A worried driver has been left fearing for the worst after overgrown weeds contributed to her being involved in a car crash.

Alison Rankin, 55, was forced to edge out from a junction onto Lynn Road in Watlington - near the village hall - because lengthy weeds were blocking her view.

Unable to see past the four-feet high nettles, she was struck by an approaching vehicle - leading to her car being written off.

Alison Rankin's view onto Lynn Road in Watlington was obstructed by the four-foot high nettles
Alison Rankin's view onto Lynn Road in Watlington was obstructed by the four-foot high nettles

She has now raised concerns that Norfolk County Council is not doing enough to manage the growth of foliage throughout our rural areas.

Terrington St Clement residents have also voiced frustrations about overgrown verges along the A17 in recent weeks - although these have now been trimmed down.

Ms Rankin, who lives in Downham, was driving through Watlington on May 16 when her collision occurred.

Alison Rankin's car was left written off after the crash in Watlington
Alison Rankin's car was left written off after the crash in Watlington

“The nettles are about four feet high. As I had to pull out to see, a car came round the corner so quickly,” she told the Lynn News.

“Obviously I didn’t see them coming in the first place.

“I think it is very worrying. I consider myself a very careful driver, and this has been awful.”

The county council is responsible for maintaining grass verges, roadside weeds and trees growing on adopted highway verges.

The grass verges in the middle of the A17 at Terrington St Clement have been trimmed
The grass verges in the middle of the A17 at Terrington St Clement have been trimmed

The Lynn News contacted the authority for comment, but no response was received before our print deadline.

The council’s website says that its highways team only carries out one weed treatment per year, completed between late spring and early summer.

Meanwhile, it adds that the council only cuts grass verges “for safety reasons, not appearance”.

This has left Ms Rankin worried that someone may fall victim to a crash worse than her’s due to poor visibility.

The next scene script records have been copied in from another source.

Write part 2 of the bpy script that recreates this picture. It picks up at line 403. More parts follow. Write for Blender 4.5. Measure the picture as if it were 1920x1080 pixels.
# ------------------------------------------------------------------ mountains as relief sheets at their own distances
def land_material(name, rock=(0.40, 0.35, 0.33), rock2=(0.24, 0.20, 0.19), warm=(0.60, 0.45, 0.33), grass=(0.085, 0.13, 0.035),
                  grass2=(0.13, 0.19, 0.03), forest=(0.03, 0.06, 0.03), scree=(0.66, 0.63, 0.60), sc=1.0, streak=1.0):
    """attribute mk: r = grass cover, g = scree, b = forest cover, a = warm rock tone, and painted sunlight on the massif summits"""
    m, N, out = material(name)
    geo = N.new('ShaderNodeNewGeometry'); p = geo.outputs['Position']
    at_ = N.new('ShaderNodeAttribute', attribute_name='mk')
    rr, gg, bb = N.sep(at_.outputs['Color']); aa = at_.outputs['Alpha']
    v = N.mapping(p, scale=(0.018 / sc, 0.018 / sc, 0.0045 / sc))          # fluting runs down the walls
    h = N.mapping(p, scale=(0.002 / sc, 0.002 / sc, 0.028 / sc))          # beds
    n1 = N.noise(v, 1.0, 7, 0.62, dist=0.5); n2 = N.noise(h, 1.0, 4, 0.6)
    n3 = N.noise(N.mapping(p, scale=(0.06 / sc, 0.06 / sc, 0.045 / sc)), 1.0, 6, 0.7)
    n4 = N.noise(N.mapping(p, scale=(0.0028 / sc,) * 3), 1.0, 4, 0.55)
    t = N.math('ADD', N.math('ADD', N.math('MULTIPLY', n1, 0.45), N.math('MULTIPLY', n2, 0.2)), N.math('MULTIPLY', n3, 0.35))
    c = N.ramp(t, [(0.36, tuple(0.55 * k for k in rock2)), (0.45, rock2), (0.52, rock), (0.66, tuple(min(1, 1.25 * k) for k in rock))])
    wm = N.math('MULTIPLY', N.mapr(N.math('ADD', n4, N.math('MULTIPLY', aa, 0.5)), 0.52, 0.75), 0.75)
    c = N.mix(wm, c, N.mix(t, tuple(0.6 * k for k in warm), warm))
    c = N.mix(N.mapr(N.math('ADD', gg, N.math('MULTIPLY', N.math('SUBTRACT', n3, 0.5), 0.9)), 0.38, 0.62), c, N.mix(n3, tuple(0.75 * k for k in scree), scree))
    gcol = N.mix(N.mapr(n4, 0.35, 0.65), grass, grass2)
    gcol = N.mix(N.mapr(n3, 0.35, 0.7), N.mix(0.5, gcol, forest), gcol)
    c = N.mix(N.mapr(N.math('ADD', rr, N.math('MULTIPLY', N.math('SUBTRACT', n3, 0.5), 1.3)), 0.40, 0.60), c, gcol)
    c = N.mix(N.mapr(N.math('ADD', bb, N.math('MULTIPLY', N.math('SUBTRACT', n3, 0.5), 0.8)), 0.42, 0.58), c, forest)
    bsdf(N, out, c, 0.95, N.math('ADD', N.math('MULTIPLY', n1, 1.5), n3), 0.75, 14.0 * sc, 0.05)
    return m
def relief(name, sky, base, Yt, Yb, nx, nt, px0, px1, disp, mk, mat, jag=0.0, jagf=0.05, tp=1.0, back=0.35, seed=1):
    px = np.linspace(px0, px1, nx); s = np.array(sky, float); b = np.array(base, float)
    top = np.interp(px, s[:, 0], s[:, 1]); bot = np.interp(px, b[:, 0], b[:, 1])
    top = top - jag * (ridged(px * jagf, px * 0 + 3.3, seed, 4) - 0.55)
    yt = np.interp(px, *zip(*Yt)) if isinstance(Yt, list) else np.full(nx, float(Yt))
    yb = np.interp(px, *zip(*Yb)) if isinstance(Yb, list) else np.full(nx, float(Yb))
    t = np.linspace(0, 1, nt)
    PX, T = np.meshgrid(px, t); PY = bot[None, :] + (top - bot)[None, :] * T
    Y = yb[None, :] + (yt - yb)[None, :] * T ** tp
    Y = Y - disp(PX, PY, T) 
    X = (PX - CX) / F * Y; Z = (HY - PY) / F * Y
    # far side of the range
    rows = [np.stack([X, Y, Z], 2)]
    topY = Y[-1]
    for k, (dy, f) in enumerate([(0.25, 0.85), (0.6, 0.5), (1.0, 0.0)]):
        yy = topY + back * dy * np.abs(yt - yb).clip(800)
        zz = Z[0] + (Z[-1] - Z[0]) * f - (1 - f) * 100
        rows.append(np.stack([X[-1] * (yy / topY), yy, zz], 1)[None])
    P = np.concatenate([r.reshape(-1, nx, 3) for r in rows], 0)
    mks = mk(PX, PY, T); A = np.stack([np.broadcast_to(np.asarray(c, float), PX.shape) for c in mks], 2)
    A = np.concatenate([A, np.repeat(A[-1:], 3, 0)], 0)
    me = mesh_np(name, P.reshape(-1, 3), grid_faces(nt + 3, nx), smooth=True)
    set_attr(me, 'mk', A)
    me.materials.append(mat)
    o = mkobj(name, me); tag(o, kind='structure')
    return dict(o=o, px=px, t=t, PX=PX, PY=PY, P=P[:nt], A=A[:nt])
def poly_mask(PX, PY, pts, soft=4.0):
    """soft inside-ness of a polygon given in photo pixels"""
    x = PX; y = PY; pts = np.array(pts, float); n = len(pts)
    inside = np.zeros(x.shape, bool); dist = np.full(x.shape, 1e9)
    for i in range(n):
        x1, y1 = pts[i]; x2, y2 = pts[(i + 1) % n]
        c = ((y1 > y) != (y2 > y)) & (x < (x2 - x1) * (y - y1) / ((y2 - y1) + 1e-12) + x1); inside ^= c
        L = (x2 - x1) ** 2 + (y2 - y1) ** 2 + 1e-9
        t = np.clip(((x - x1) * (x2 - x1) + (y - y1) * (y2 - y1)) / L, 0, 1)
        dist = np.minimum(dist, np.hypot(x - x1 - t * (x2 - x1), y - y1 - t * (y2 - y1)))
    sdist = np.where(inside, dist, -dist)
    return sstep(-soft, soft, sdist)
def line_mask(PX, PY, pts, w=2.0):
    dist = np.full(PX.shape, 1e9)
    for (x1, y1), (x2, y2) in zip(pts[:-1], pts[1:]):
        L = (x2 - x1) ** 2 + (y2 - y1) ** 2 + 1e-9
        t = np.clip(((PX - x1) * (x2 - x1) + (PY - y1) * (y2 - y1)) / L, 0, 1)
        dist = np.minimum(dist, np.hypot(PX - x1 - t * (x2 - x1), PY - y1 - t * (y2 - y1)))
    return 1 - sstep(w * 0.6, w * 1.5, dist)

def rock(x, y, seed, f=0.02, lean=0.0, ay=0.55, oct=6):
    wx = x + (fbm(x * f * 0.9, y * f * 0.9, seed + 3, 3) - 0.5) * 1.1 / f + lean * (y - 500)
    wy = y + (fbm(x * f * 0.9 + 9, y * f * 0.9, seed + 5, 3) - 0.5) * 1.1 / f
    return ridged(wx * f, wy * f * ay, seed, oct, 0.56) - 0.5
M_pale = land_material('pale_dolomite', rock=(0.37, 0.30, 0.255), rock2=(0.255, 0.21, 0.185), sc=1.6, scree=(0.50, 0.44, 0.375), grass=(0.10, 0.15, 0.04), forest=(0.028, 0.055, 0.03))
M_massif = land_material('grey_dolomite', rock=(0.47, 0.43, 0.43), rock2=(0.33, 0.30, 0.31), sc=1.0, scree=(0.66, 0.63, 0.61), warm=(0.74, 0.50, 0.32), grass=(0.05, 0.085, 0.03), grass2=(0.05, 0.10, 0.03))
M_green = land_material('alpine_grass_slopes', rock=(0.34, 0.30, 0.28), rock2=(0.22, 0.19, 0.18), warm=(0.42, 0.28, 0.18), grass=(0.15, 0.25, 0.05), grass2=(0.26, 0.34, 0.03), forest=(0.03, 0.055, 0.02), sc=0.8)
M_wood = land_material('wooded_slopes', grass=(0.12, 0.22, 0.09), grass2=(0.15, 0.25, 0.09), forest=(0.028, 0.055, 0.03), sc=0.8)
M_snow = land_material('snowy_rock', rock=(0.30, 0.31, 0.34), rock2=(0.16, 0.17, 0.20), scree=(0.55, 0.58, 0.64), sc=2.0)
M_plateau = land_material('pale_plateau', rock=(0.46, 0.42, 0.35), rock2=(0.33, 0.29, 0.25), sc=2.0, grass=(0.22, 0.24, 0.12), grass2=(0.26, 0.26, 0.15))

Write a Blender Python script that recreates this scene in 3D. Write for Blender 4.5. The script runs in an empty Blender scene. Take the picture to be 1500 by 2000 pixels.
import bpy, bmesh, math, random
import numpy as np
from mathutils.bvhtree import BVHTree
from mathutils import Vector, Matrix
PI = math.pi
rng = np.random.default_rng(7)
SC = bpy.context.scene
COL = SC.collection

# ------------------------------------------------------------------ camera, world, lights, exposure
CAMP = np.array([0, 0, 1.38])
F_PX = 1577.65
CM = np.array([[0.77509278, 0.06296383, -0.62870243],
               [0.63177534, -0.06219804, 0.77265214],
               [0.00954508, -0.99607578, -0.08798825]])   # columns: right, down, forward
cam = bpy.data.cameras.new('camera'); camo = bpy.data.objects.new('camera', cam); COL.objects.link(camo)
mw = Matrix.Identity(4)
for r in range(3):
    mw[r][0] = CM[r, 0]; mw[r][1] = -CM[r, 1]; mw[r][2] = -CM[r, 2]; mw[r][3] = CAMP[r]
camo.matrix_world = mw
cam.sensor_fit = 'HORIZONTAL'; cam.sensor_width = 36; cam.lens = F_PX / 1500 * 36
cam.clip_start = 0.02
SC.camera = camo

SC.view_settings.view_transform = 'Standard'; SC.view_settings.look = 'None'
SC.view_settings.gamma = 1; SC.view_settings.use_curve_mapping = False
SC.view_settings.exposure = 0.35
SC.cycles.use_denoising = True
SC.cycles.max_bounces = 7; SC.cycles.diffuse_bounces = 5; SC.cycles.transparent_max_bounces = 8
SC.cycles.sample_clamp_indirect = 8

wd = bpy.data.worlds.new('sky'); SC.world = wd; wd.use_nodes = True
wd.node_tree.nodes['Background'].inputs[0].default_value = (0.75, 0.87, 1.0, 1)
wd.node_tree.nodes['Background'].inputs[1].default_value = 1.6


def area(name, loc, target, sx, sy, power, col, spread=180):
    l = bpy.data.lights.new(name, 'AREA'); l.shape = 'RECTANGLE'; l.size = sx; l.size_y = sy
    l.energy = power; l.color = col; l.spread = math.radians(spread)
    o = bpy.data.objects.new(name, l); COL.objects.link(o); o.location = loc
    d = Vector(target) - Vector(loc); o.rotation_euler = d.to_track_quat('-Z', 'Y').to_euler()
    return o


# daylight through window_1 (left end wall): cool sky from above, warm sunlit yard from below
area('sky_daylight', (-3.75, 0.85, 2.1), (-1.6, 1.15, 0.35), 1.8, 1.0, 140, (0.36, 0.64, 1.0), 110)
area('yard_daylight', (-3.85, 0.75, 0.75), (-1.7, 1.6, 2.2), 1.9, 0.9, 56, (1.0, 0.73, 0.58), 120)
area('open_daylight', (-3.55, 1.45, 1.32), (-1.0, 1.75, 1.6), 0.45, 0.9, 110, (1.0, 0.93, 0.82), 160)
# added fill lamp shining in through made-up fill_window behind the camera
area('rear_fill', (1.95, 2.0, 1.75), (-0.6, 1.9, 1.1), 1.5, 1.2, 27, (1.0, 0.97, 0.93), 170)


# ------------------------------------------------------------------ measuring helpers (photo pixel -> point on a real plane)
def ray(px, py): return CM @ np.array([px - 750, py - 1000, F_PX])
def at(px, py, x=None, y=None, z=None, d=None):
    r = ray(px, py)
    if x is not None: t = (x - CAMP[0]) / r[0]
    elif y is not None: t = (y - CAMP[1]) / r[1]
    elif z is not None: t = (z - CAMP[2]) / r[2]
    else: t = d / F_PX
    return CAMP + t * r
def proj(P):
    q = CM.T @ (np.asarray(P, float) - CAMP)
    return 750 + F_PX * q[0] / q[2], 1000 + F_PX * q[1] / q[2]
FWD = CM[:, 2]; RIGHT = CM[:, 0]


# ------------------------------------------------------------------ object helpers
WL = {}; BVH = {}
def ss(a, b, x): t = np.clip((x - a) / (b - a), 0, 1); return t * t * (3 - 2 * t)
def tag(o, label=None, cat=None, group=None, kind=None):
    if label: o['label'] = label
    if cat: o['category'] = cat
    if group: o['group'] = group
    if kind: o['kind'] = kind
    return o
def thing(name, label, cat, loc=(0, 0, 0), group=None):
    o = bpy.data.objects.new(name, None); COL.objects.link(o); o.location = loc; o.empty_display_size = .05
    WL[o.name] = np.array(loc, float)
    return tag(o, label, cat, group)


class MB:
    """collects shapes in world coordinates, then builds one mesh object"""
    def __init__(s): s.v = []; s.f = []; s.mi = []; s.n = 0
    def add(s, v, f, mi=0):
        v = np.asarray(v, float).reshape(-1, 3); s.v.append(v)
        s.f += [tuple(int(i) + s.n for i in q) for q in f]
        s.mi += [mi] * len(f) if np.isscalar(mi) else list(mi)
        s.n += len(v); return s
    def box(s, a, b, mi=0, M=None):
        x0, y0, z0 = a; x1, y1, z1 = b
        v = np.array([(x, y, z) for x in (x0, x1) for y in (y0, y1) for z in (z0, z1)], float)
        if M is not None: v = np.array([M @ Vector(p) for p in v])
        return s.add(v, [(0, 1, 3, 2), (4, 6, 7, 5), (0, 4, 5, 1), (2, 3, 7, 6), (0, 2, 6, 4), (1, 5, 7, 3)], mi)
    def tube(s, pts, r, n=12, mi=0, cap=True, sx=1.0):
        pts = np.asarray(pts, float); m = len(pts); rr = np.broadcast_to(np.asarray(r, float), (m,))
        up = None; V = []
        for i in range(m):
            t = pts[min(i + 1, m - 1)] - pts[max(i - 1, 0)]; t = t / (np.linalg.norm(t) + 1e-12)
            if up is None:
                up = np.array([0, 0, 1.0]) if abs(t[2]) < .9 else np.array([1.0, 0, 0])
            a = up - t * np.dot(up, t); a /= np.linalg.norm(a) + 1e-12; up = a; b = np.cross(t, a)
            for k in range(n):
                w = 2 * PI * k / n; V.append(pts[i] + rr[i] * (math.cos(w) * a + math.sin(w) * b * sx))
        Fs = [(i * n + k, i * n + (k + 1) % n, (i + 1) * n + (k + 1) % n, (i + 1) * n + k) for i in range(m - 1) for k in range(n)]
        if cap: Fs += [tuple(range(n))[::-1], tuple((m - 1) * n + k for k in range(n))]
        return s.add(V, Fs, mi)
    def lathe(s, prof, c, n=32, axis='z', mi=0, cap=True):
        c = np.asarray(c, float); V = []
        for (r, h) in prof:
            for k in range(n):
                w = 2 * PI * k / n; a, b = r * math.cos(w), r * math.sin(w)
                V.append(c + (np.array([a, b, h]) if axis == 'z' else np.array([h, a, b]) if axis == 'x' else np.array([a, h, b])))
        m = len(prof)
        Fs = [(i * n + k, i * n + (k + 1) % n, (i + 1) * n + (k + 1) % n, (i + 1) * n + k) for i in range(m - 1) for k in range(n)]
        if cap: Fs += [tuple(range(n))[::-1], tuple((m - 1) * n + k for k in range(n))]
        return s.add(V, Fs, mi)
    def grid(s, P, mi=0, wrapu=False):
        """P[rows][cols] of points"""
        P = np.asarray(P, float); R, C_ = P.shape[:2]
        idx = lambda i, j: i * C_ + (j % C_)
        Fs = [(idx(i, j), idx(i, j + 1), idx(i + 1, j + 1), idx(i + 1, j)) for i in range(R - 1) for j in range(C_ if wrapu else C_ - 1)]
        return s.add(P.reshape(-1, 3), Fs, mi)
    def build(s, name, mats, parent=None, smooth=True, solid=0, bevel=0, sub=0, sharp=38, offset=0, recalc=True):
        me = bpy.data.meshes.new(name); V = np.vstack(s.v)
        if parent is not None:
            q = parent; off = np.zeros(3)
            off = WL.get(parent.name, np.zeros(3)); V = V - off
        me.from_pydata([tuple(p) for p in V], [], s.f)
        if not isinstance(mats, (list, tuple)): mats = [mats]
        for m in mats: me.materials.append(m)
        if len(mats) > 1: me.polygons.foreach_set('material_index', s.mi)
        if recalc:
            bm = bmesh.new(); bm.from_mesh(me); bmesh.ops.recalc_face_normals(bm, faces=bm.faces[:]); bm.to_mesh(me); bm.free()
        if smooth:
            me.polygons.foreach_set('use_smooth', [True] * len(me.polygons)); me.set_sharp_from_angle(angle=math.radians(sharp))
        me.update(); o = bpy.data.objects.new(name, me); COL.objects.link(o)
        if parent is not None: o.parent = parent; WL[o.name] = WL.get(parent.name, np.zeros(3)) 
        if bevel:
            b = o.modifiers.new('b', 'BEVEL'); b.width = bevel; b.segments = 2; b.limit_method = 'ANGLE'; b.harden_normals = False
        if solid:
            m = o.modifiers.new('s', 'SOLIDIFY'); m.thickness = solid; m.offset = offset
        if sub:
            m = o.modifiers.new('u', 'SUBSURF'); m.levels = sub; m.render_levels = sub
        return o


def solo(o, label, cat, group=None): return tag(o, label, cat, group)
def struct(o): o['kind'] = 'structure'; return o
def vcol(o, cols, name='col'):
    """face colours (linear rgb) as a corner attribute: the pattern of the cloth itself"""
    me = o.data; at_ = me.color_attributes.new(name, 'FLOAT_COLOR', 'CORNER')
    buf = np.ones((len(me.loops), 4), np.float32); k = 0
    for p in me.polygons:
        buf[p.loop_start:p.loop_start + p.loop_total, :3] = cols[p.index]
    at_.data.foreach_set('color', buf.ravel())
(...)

“I think up until someone gets killed there, they are not going to do anything,” she added.

“We pay our taxes - they should keep us safe.”

Worries had also been voiced in Terrington St Clement before the verges along the A17, including those at the Station Road junction, were cut.

Jason Shaw, who formed the Norfolk A17 Action Now group last year to campaign for that junction to be improved, told the Lynn News that members spent “a lot of time and effort behind the scenes to get the verges cut”.

However, Mr Shaw shared emails with the county council’s highways department in which staff originally said “the defect does not currently meet our intervention criteria”.

The verges at Terrington now appear to have been trimmed.

The council’s website adds: “Roadside verges are cut for road safety purposes to maintain visibility at junctions and to provide room for people to walk on the pavement.

“We have two grass cutting schedules for our roads - one for roads in urban areas and another for rural roads.

“We cut grass verges along the majority of Norfolk's roads between May and September each year.”